In its 2018 report, ECLAC’s position on participation was that Latin American states should clarify legal obligations and make more precise the scope of participation requirements. They should endeavor to begin consultations early, with adequate and easy to understand information, appropriate time limits, assistance for affected communities (financial and technical), and a generous interpretation of who may participate.59 However, in a scenario where information is held by the developer and participation is controlled by the state, simply opening the door will not have the desired benefits if civil society does not have the capacity to engage on the same terms as development interests. Engagement in these reports looks little different from consultations, or information sharing, and it is unclear how it would build civil society capacity, or what mechanisms and tools would be necessary. To achieve the objectives, state agencies would need to lead workshops, help interpret the implications of a project, provide wider context and a series of feasible alternatives to the project design, commit to ongoing dialog, reveal the precedents of other cases, indicate what the regulations say and allow, and be available for periodic consultation. In Latin America, virtually all of these capacity-building projects have come from expert NGOs, rather than the state.
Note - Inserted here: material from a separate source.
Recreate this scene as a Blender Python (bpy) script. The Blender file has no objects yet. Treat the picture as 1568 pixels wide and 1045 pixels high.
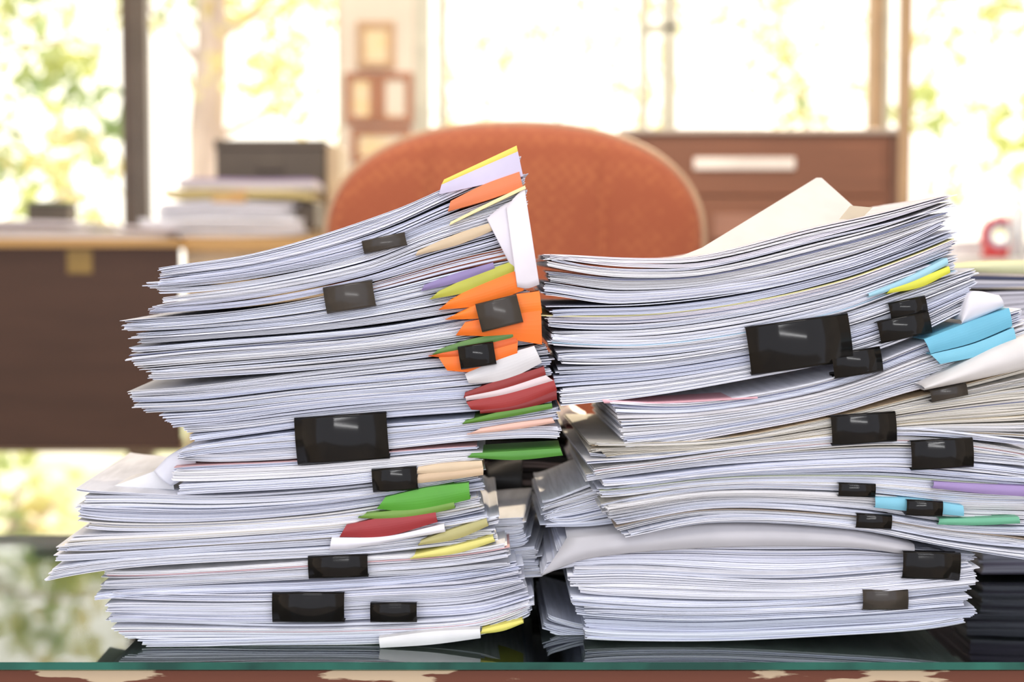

Instead of trying to guarantee perfect EROL by itself, states should focus on supporting expert NGOs. The idea would be to build legal and policy know-how, better communication skills, and financial and information resources among environmental, human rights, indigenous, and community groups, who are clearly the weaker partners in development disputes. Also, the state should engage proactively with both developers and opponents, be open to innovative solutions to conflict, provide complete information on proposed projects, including non-technical summaries, in a timely fashion and in relevant indigenous languages as well as Spanish or Portuguese, and communicate best practice.60 This may be a lot to ask, given resource and capacity deficiencies, but arguably it is a more sustainable strategy since it means that state agencies would not have to engage and train local communities one after the other. Instead, states could help create capacity in important NGOs so that the NGOs in turn can deliver this training.61 Activist institutions would bring environmental governance down to the ground, working closely with social actors to conduct the activities required - evaluation, licensing, investigation, prosecution, adjudication, conflict resolution, and so forth.
More attention is necessary to understand these dynamics. Atlantic partners in Europe and North America can do much to help, including through funding and awareness raising, legal pressures, research, and publicity. The security of all Atlantic basin partners depends on this crucial issue.